Drones break back of crop spraying for villagers hit by a labor shortage
DRONE piloting has become a new source of income for 41-year-old Xin Jianying, a villager in east Jiangxi Province, who has only a primary school education.
During the season for spraying pesticides in rice paddy fields, Xin said many local farmers have requested her services.
The rural cooperative at Shandi Village arranged one month of training for residents. At the end of the training Xin outperformed her neighbors in a competition to select 12 drone pilots.
“Drone operation requires both good eyesight and sound hand-eye coordination,” said the mother of two boys, whose husband left the village as a migrant worker.
Each drone can carry 10 kilograms of pesticide and cover a hectare of rice paddies in half an hour, while a manual laborer would take five hours to complete the same amount of work.
Last year, Yujiang County was one of the first areas in Jiangxi to promote the use of drones to help to resolve the rural labor shortage.
Xin stands on the ridge overlooking the fields controlling the drone. She said aerial spraying is more effective than manual spraying, as the pesticide can be more evenly distributed over the crops.
Wu Qiubang, the Party chief of the rural cooperative at the village, said most of the village’s young laborers have migrated to the cities for work, leaving the elderly, women and children to work around 150 hectares of rice paddies.

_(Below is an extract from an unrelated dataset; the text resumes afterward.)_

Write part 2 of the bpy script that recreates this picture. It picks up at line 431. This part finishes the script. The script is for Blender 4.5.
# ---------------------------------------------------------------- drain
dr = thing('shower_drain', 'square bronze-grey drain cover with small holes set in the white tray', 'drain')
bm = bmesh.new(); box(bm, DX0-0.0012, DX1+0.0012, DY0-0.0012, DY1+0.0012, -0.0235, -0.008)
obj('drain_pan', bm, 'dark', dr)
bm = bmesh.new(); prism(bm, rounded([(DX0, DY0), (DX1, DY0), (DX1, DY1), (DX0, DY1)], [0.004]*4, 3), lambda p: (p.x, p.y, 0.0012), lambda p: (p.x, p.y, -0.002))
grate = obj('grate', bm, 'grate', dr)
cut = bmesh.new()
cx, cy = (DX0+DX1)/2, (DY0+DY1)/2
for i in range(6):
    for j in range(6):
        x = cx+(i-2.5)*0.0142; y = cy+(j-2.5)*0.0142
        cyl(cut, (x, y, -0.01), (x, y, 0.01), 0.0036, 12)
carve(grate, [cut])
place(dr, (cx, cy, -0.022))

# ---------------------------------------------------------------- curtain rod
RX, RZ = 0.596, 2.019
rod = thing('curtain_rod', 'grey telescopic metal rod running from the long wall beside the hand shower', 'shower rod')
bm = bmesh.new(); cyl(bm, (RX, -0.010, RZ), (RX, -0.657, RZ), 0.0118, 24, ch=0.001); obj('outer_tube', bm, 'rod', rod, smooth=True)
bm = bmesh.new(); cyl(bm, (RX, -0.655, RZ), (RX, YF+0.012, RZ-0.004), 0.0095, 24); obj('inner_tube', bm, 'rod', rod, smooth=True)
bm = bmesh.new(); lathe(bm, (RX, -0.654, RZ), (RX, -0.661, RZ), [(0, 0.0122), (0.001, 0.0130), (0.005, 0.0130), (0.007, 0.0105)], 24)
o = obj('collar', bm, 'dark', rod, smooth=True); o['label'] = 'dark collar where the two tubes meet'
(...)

The cooperative groups some 70 farmers, half of whom are aged over 68, and the other half are women whose husbands are migrant workers.
Xin is considered a strong laborer at the village, home to 320 people. She works her family’s field by herself while taking care of her children and elderly family members.
Liu Liqian, 30, the youngest member in the drone pilot team, said her father-in-law has taken on working the land owned by some 30 households. The drone has greatly eased his workload.
Last year, China designated six provincial-level regions — Zhejiang, Anhui, Jiangxi, Hunan and Guangdong provinces as well as Chongqing Municipality — to start pilot projects to encourage drone use in agriculture.
Under the pilot projects, the purchase and use of drones is subsidized in a number of ways, Wu said. It not only saves much manual work but also contributes to revolutionizing traditional agriculture.
The cooperative receives 51,000 yuan (US$8,100) in subsidies for buying a drone, which cost 65,800 yuan each.
The county government has an additional budget of 10 million yuan per year to provide incentives for drone-assisted farming.
The cooperative now has a fleet of 13 drones. There are about 30 village-run drone pilots teams in Yujiang County.
Xin and her teammates also earn additional income from the cooperative for providing drone services to other farmers. The service is in demand as it is much cheaper than hiring manual laborers.
Wu said the drones are produced by a company in east Jiangsu Province and are equipped with an auto-positioning system, which allows the drone pilots to design routes for the most efficient flight plan for each paddy field.